Titles such as ‘Bony Burdeu no role model’ headlining Australian newspapers and websites are said to be a suggestion of Australia’s low tolerance for anorexic-esque celebrities, despite Burdeu winning a higher percentage of votes in the Cycles final episode as to who Australia thought should win.

“Compared to her rival [a then sixteen year old Stephanie ‘Steph’ Hart] Alice was the sure winner. She looks like a model, she looks like she belongs in New York or Paris and Steph did not. But that doesn’t mean we don’t think she’s too thin — don’t ever think it means we support her body type.
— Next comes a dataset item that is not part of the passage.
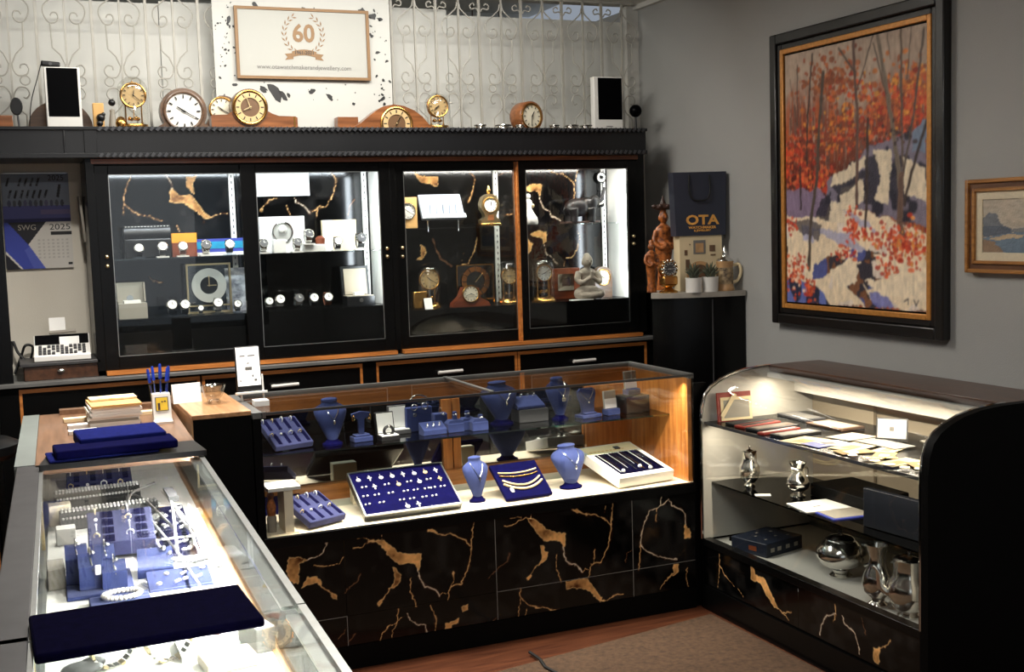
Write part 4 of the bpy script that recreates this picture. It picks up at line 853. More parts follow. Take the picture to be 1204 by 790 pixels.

Australians love curves. We love healthy, fit women and that is what Australian women are typically renound for; You imagine them jogging out of the water, flicking their hair and looking like beach born goddesses. That in itself is evident in Australia’s most successful exports, seen in Elle McPherson and Jennifer Hawkins.”

Recently, Burdeu signed with Elite Model Management, New York.